Hoje, a  palavra é virtualidade. Tudo é virtual. Trancado em seu quarto, em Brasília, um homem pode ter uma amiga  íntima em Tóquio, sem nenhuma preocupação de conhecer o seu vizi­nho de  prédio ou de quadra! Tudo é virtual. Somos místicos virtuais, religiosos virtuais, cidadãos virtuais. E somos também eticamente virtuais...
A palavra hoje é 'entretenimento’; domingo, então, é o dia nacional da  imbecilização coletiva. Imbecil o apresentador, imbecil quem vai lá e se apresenta no palco, imbecil quem perde a tarde diante da tela. Como a publicidade não consegue vender felicidade, passa a ilusão de que felicidade é o resultado da soma de prazeres: 'Se tomar este refrigerante, calçar este tênis, ­ usar esta camisa, comprar este carro, você chega lá!' O problema é  que, em geral, não se chega! Quem cede desenvolve de tal maneira o desejo, que  acaba precisando de um analista. Ou de remédios. Quem resiste, aumenta a neurose.  O grande desafio é começar a ver o quanto é bom ser livre de todo esse condicionamento  globalizante, neoliberal, consumista. Assim, pode-se viver melhor. Aliás, para uma boa saúde mental  três requisitos indispensáveis: amizades,  auto-estima, ausência de estresse.
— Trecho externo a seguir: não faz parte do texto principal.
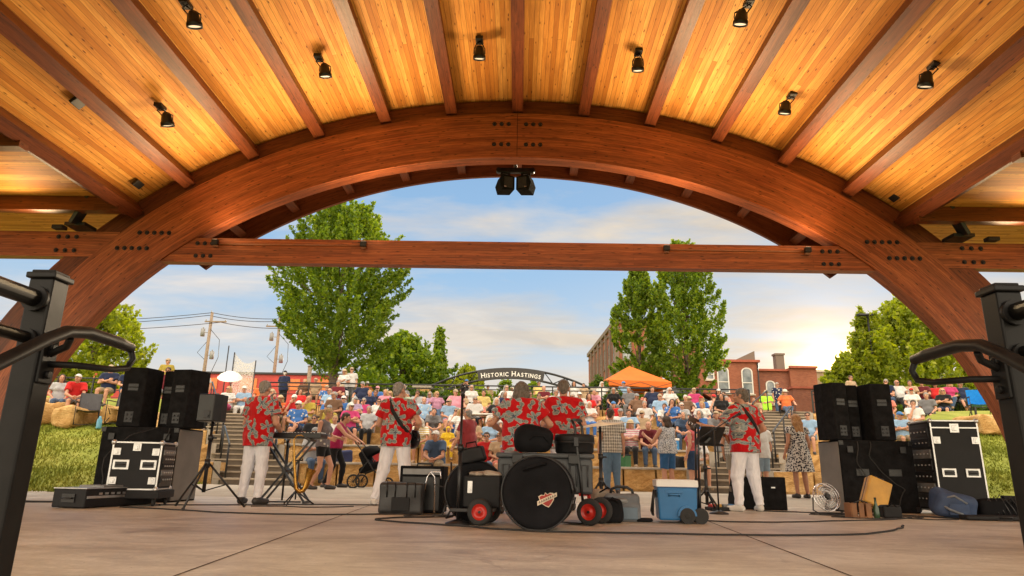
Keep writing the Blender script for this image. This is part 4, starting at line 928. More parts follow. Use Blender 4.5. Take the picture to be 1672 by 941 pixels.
mb._add([(*A,14.4),(*D,14.4),(*Cc,14.4),(*B,14.4)],[[0,1,2,3]],False,[[(0,0),(1,0),(1,1),(0,1)]]); mb.build('wall',BRK,b,recalc=False)
mb=MB()
for p,q in((A,D),(B,A)):
    mb.bar((*p,14.3),(*q,14.3),.5,.5); mb.bar((*p,13.5),(*q,13.5),.24,.16)
mb.build('cornice',BRK2,b)
for i in range(7):
    y=1.8+3.3*i; x=-.7*y/24
    for z in(3.0,7.0,11.0):
        window(b,(x,y,z),1.15,2.2,(-1,-.03),True,fm=BRK2)
    mb=MB(); mb.box((-.7*(y-1.65)/24,y-1.65,7),(.5,.6,14)); mb.build('pilaster',BRK2,b)
for i in range(2):
    for z in(3.0,7.0,11.0): window(b,(1.2+2.6*i,.2+.49*i,z),1.15,2.2,(.12,-1),True,fm=BRK2)
b=thing('brick_house','two storey brick house with white framed arched windows','building',(16.2,60,2.9))
block(b,0,5.3,0,9,0,7.4,BRK,'wall'); block(b,5.3,8.2,.6,9,0,6.7,BRK2,'wall'); block(b,8.2,10.6,.2,9,0,6.95,BRK,'wall')
block(b,-1.2,.8,2.5,6,0,9.2,BRK2,'stair_tower')
mb=MB(); mb.box((2.65,-.05,7.45),(5.6,.35,.22)); mb.box((6.75,.5,6.75),(2.85,.3,.18)); mb.box((9.4,.1,7.0),(2.5,.3,.2)); mb.build('cornice',ROOFR,b)
mb=MB(); mb.prism([(0,0),(1.9,0),(1.9,.9)],(3.3,.3,7.56),(1,0,0),(0,0,1),(0,.4,0)); mb.build('parapet',BRK2,b)
ch=MB(); ch.box((7.6,1.0,7.4),(.75,.75,1.7)); ch.box((7.6,1.0,8.25),(.9,.9,.16)); ch.build('chimney',BRK2,b)
mb=MB(); mb.cone((5.25,-.09,0),(5.25,-.09,7.3),.06,n=8); mb.build('downpipe',DKMET,b)
window(b,(.95,0,6.2),.75,.95,(0,-1)); window(b,(2.1,0,5.55),1.05,2.0,(0,-1),True); window(b,(4.25,0,5.5),1.0,2.0,(0,-1),True); window(b,(6.5,.6,4.6),.85,1.8,(0,-1),True)
window(b,(.95,0,2.2),.9,1.6,(0,-1)); window(b,(2.1,0,2.2),1.0,1.8,(0,-1)); window(b,(4.25,0,2.2),1.0,1.8,(0,-1))
b=thing('stucco_building','pale tan flat roofed building right of the brick house','building',(27.3,62,2.9)); block(b,0,3,0,8,0,6.9,TAN); window(b,(1.4,0,4.4),.9,1.4,(0,-1)); mb=MB(); mb.box((1.5,0,6.95),(3.2,.3,.2)); mb.build('cornice',STONEL,b)
b=thing('red_shed','small dark red brick shed with flat roof before the brick house','shed',(21.2,52,2.9)); block(b,0,2.4,0,3,0,4.1,BRK2); mb=MB(); mb.box((1.2,1.5,4.15),(2.6,3.2,.16)); mb.build('roof',ROOFR,b); mb=MB(); mb.box((1.2,-.03,1.05),(.95,.05,2.1)); mb.build('door',DKMET,b)
b=thing('gabled_house','grey house with sloping red roof edge behind the tree trunk','house',(12.2,52,2.9))
mb=MB(); mb.prism([(0,0),(3.3,0),(3.3,2.6),(.2,4.2),(0,4.2)],(0,0,0),(1,0,0),(0,0,1),(0,5,0)); mb.build('wall',GREYS,b)
mb=MB(); mb.bar((.0,2.4,4.75),(3.8,2.4,2.62),5.6,.16); mb.build('roof',ROOFR,b)
mb=MB(); mb.box((1.5,-.05,.95),(3.6,.12,1.9)); mb.build('base_course',TAN,b); window(b,(1.2,-.115,1.2),.95,.95,(0,-1))
b=thing('red_storefront','long low red storefront behind the left crowd','building',(-44,60,3.4))
block(b,0,9.3,0,10,0,5.2,REDWALL); block(b,11.6,28.6,0,10,0,5.1,REDWALL)
mb=MB(); mb.box((4.7,-.05,5.25),(9.6,.3,.18)); mb.box((20.1,-.05,5.15),(17.3,.3,.18)); mb.build('roof_trim',DKMET,b)
for x in(2.1,5.2,13.6,16.0,19.6,23.5,26.5):
    mb=MB(); mb.box((x,-.04,4.2),(1.5,.06,1.0)); mb.build('sign_panel',ORG,b,bevel=.02)
for x in(3.6,14.8,17.8,21.5): window(b,(x,0,1.8),1.6,1.6,(0,-1))
b=thing('block_building','small grey building seen above the storefront left of the maple trunk','building',(-22,84,2.9)); block(b,0,2.6,0,6,0,8.0,simple('grey_block',(.28,.28,.27),.85)); mb=MB(); mb.box((1.3,0,8.05),(2.8,.3,.2)); mb.build('cornice',DKMET,b)
b=thing('brick_pier','small brick building corner left of the tall brick building','building',(7.4,62,2.9)); block(b,0,3.6,0,5,0,5.4,BRK2); mb=MB(); mb.box((1.8,0,5.45),(3.9,.4,.22)); mb.build('cornice',STONEL,b); window(b,(1.6,0,3),.9,1.5,(0,-1))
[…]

Há uma  lógica religiosa no consumismo pós-moderno. Na Idade Média,  as cidades adquiriam status construindo uma catedral; hoje, no Brasil, constrói-se um shopping center. É curioso: a maioria dos shoppings centers tem linhas arquitetônicas de catedrais estilizadas; neles não se pode ir de qualquer maneira, é preciso vestir roupa de  missa de domingo. E ali dentro sente-se uma sensação paradisíaca: não há mendigos, crianças de rua, sujeira pelas calçadas...
Entra-se naqueles claustros ao som do gregoriano pós-moderno, aquela musiquinha de esperar dentista. Observam-se os vários nichos, todas aquelas capelas com os veneráveis objetos  de consumo, acolitados por belas sacerdotisas. Quem pode comprar à vista, sente-se no reino dos céus. Se deve passar cheque pré-datado, pagar a crédito,  entrar no cheque especial, sente-se no purgatório. Mas se não pode comprar, certamente vai se sentir no inferno... Felizmente, terminam todos na eucaristia pós-moderna, irmanados na mesma mesa, com o mesmo suco e o mesmo hambúrguer do Mc Donald...
Costumo advertir os balconistas que me cercam à porta das lojas: 'Estou apenas fazendo  um passeio socrático. ' Diante de seus olhares espantados, explico: 'Sócrates, filósofo grego, também gostava de descansar a cabeça percorrendo o centro comercial de Atenas. Quando vendedores como vocês o assediavam, ele respondia: "Estou apenas observando quanta coisa existe de que não preciso para ser feliz!
Obs: texto que recebi por email, é para chamar a mente ao trabalho.